▸ **Given problem**
Leaving out every picture, retype the lines below from the top through the one that contains "bm = bmesh.new(); prism(bm, pts, 'x', XL, XR_);".

▸ **Extracted entries**

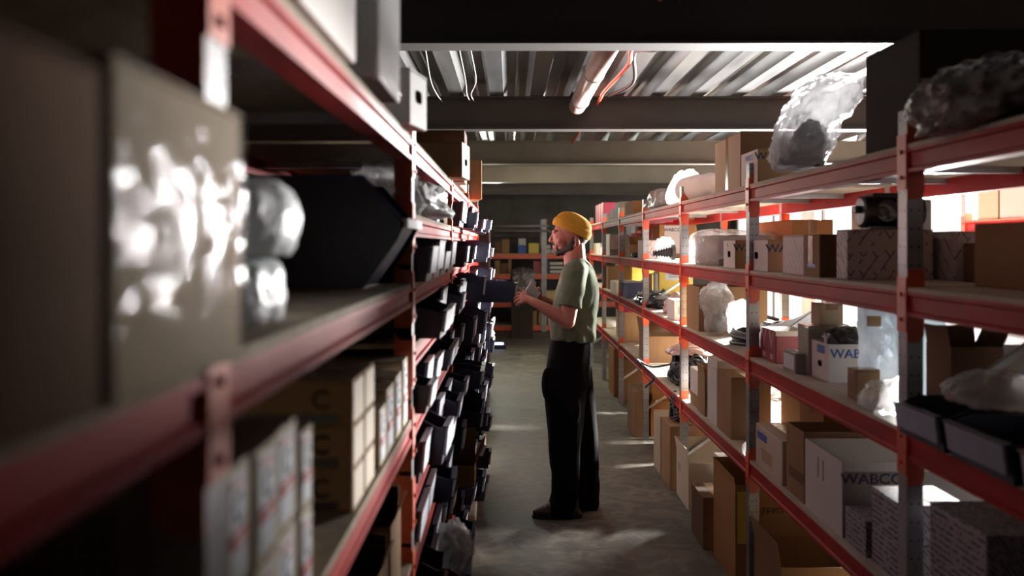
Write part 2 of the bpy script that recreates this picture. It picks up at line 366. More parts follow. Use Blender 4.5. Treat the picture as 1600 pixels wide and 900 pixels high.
# corrugated deck: trapezoid ribs running down the aisle
prof = []; pitch = .30; x = XL
while x < XR_:
    prof += [(x, 2.70), (x+.10, 2.70), (x+.13, 2.775), (x+.19, 2.775), (x+.205, 2.768), (x+.22, 2.775), (x+.27, 2.775)]; x += pitch
bm = bmesh.new(); prism(bm, prof+[(prof[-1][0], 2.80), (prof[0][0], 2.80)], 'y', YB, YF)
struct('ceiling', bm, 'deck')
def ibeam(y, name):
    b, t, w, f = 2.45, 2.698, .075, .012
    pts = [(y-w, b), (y+w, b), (y+w, b+f), (y+.006, b+f+.006), (y+.006, t-f), (y+w, t-f), (y+w, t), (y-w, t), (y-w, t-f), (y-.006-.0, t-f), (y-.006, b+f+.006), (y-w, b+f)]
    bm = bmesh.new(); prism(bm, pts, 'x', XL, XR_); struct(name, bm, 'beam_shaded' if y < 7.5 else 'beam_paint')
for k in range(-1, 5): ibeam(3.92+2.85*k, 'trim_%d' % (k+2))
bm = bmesh.new(); tube(bm, [(2.5, 7.4, 0), (2.5, 7.4, 1.3), (2.5, 7.4, 2.45)], .075, 24)
o = struct('trim_7', bm, 'white')
for p in o.data.polygons: p.use_smooth = len(p.vertices) == 4
# services under the deck
bm = bmesh.new(); tube(bm, [(.50, 4.02, 2.60), (.50, 6.66, 2.615)], .062, 20)
t = thing('ceiling_pipe', 'fat pinkish wrapped pipe running under the corrugated ceiling', 'pipe'); link('pipe_body', bm, 'pipe', t, smooth=True)
bm = bmesh.new()
for y in (4.3, 5.3, 6.3): tube(bm, [(.50, y-.015, 2.606), (.50, y+.015, 2.606)], .066, 20)
link('pipe_clamp', bm, 'zinc', t)
def cable(name, label, pts, r, m, cat='cable', group=None):
    bm = bmesh.new(); tube(bm, smoothpath(pts, 8), r, 8); return tag(link(name, bm, m, smooth=True), label, cat, group)
cable('power_cable', 'red cable slung under the corrugated ceiling beside the fat pipe', [(.66, 3.9, 2.66), (.63, 4.6, 2.6), (.70, 5.3, 2.65), (.63, 6.0, 2.61), (.66, 6.7, 2.65), (.66, 9.4, 2.66)], .012, 'cable')
cable('power_cable', 'dark cable drooping under the ceiling right of the red cable', [(.74, 3.9, 2.66), (.76, 4.5, 2.58), (.70, 5.0, 2.66), (.77, 5.6, 2.6), (.72, 6.5, 2.67)], .012, 'black')
for i, (x0, x1, w) in enumerate(((-.43, -.51, 'leftmost pale wire drooping under the ceiling above the left rack'), (-.25, -.30, 'crooked pale wire under the ceiling, middle of the three over the left rack'), (-.19, -.27, 'rightmost pale wire under the ceiling above the left rack'))):
    cable('ceiling_wire', w, [(x0, 3.95, 2.62), (x0-.02, 4.7, 2.63), ((x0+x1)/2+.02*(i-1), 5.5, 2.6), (x1, 6.2, 2.63), (x1, 6.7, 2.66)], .0024, 'white', 'wire')

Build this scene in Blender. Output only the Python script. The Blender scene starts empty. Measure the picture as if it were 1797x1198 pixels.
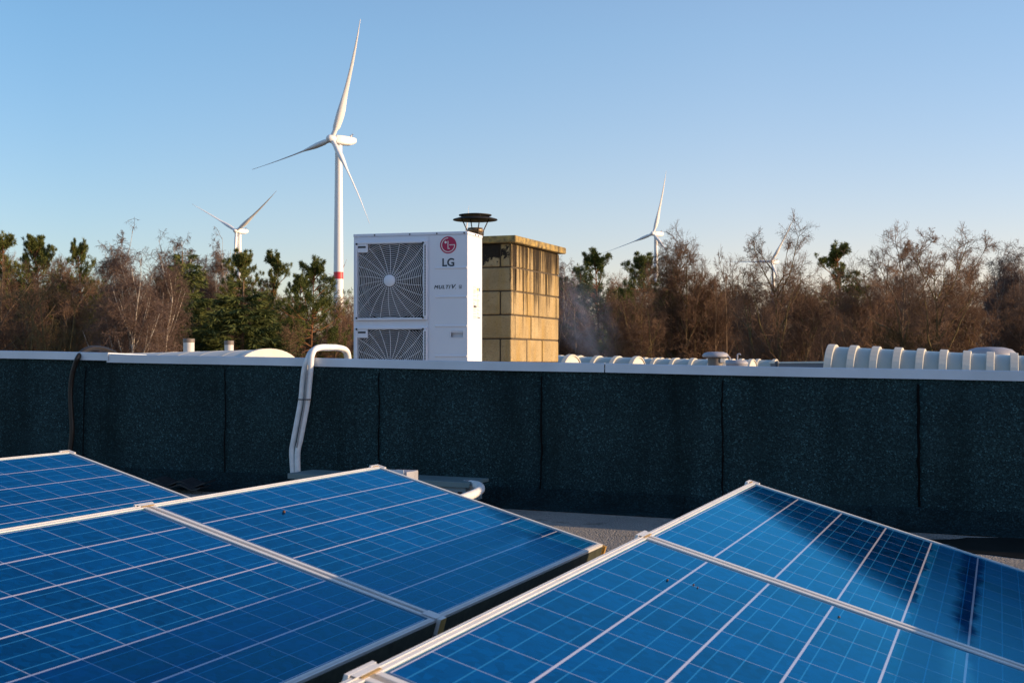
import bpy, math, random
import numpy as np
from mathutils import Vector, Matrix

R = math.radians
PI = math.pi
random.seed(7)
RNG = np.random.default_rng(11)
SC = bpy.context.scene
COL = SC.collection

# ------------------------------------------------------------------ camera
CAMZ = 7.0                       # eye height above the ground; the roof is about 0.8 m below the eye
FPX, PITCH, ROLL = 2396.0, 0.0140, 0.0     # focal length in photo pixels (1797 wide)
cam = bpy.data.cameras.new('camera')
cam.sensor_width = 36.0
cam.lens = 36.0 * FPX / 1797.0
cam.clip_start = 0.05
cam.clip_end = 6000
cam.dof.use_dof = True
cam.dof.focus_distance = 10.0
cam.dof.aperture_fstop = 16.0
camo = bpy.data.objects.new('camera', cam)
COL.objects.link(camo)
camo.matrix_world = Matrix.Translation((0, 0, CAMZ)) @ Matrix.Rotation(PI / 2 + PITCH, 4, 'X') @ Matrix.Rotation(ROLL, 4, 'Z')
SC.camera = camo

# ------------------------------------------------------------------ light
SUN_EL, SUN_BEARING = R(10.4), R(99.7)         # bearing clockwise from +Y
world = bpy.data.worlds.new('World')
SC.world = world
world.use_nodes = True
wn = world.node_tree
sky = wn.nodes.new('ShaderNodeTexSky')
sky.sky_type = 'NISHITA'
sky.sun_disc = False
sky.sun_elevation = SUN_EL
sky.sun_rotation = SUN_BEARING
sky.air_density = 1.0
sky.dust_density = 0.2
sky.ozone_density = 2.9
# the real sky is paler towards the sun and in the hazy air low down: tint by direction
def wmath(op, a, b, clamp=False):
    nd = wn.nodes.new('ShaderNodeMath'); nd.operation = op; nd.use_clamp = clamp
    for sck, v in zip(nd.inputs, (a, b)):
        if isinstance(v, bpy.types.NodeSocket): wn.links.new(v, sck)
        else: sck.default_value = v
    return nd.outputs[0]
def wmix(fac, a, b, blend='MIX'):
    nd = wn.nodes.new('ShaderNodeMix'); nd.data_type = 'RGBA'; nd.blend_type = blend
    for sck, v in ((nd.inputs[0], fac), (nd.inputs[6], a), (nd.inputs[7], b)):
        if isinstance(v, bpy.types.NodeSocket): wn.links.new(v, sck)
        else: sck.default_value = v
    return nd.outputs[2]
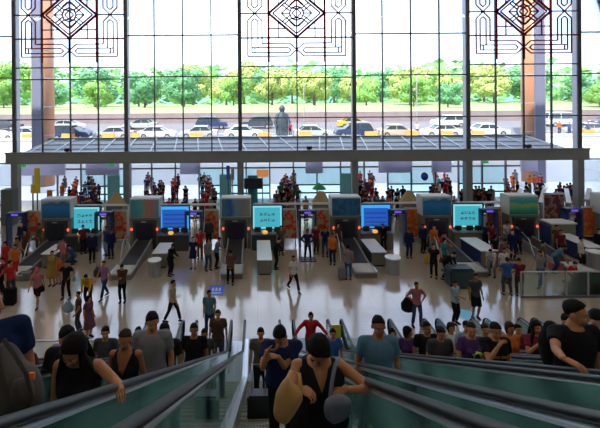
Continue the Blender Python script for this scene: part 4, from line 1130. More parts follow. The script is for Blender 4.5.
def bag(name, loc, dims, m, label, cat='bag', handle=True, rz=0., bev=.03):
    t = empty(name, loc, math.radians(rz), label, cat); w, d, h = dims
    MB().box(-w/2, w/2, -d/2, d/2, .03, h).build('shell', m, t, bevel=bev)
    if handle:
        g = MB(); g.tube([(-w*.2, 0, h), (-w*.2, 0, h+.08), (w*.2, 0, h+.08), (w*.2, 0, h)], [.012]*4, 8); g.build('handle', M_black, t)
    g = MB()
    for sx_ in (-1, 1):
        for sy_ in (-1, 1): g.cyl((sx_*w*.38-.012, sy_*d*.3, .03), (sx_*w*.38+.012, sy_*d*.3, .03), .03, 10)
    g.build('wheels', M_rubber, t)
    return t
# walkers and standing people (feet pixel row gives the distance)
mid(292, Df(291), 'stride', 'tee', 'white', 'long', 'black', 'tied', 'woman in white top and black trousers striding across the open floor', rz=25)
mid(171, Df(322), 'walk', 'tee', 'beige', 'long', 'black', 'short', 'man in pale beige shirt walking right with phone, black trousers', rz=80)
mid(121, Df(301), 'phone', 'long', 'brown', 'long', 'black', 'short', 'man in dark brown jacket walking, one leg raised, left of the empty belt end')
mid(103, Df(297), 'walk', 'tee', 'lilac', 'long', 'denim', 'short', 'person in lilac top with a dark shoulder bag, beside yellow jacket', rz=-20)
mid(87, Df(303), 'bend', 'long', 'yellow', 'long', 'black', 'short', 'person in yellow jacket bending over on the left of the floor', rz=10)
mid(65, Df(297), 'hips', 'tee', 'black', 'long', 'black', 'short', 'person all in black standing left of the yellow jacket')
mid(36, Df(305), 'walk', 'tee', 'pink', 'shorts', 'black', 'cap', 'woman with red hat, pink and black outfit and bare legs', hair=mat('hat_red', (.65, .02, .03), .6), rz=10)
mid(51, Df(284), 'standf', 'tee', 'mustard', 'dress', 'mustard', 'short', 'person in mustard dress behind the woman with red hat')
mid(57.5, Df(282), 'standf', 'tee', 'orange', 'shorts', 'orange', 'short', 'small person in orange between mustard dress and black outfit', scale=.8)
mid(9, Df(296), 'turned', 'tee', 'red', 'long', 'darkgrey', 'short', 'person in red top with the black suitcase at the left edge', rz=60)
mid(1, Df(292), 'turned', 'tee', 'maroon', 'long', 'black', 'short', 'person in maroon top cut by the left edge', rz=-60)
mid(4, Df(272), 'standf', 'tee', 'red', 'long', 'red', 'bob', 'woman all in red at the far left of the floor')
mid(14, Df(276), 'stand', 'tee', 'orange', 'long', 'red', 'short', 'person in orange top and red trousers at the far left')
mid(13, Df(266), 'reach', 'tee', 'grey', 'long', 'darkgrey', 'short', 'person in grey leaning over luggage left of the red hat', rz=70)
mid(24, Df(258), 'stand', 'tee', 'brown', 'long', 'brown', 'short', 'person in brown clothes before the leftmost poster')
bag('suitcase', at(8.5, Df(303)), (.48, .3, .75), C['black'], 'large black suitcase standing at the left edge of the floor', 'suitcase')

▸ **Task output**
Write part 2 of the bpy script that recreates this picture. It picks up at line 366. More parts follow. Use Blender 4.5. Treat the picture as 1600 pixels wide and 900 pixels high.
# corrugated deck: trapezoid ribs running down the aisle
prof = []; pitch = .30; x = XL
while x < XR_:
    prof += [(x, 2.70), (x+.10, 2.70), (x+.13, 2.775), (x+.19, 2.775), (x+.205, 2.768), (x+.22, 2.775), (x+.27, 2.775)]; x += pitch
bm = bmesh.new(); prism(bm, prof+[(prof[-1][0], 2.80), (prof[0][0], 2.80)], 'y', YB, YF)
struct('ceiling', bm, 'deck')
def ibeam(y, name):
    b, t, w, f = 2.45, 2.698, .075, .012
    pts = [(y-w, b), (y+w, b), (y+w, b+f), (y+.006, b+f+.006), (y+.006, t-f), (y+w, t-f), (y+w, t), (y-w, t), (y-w, t-f), (y-.006-.0, t-f), (y-.006, b+f+.006), (y-w, b+f)]
    bm = bmesh.new(); prism(bm, pts, 'x', XL, XR_); struct(name, bm, 'beam_shaded' if y < 7.5 else 'beam_paint')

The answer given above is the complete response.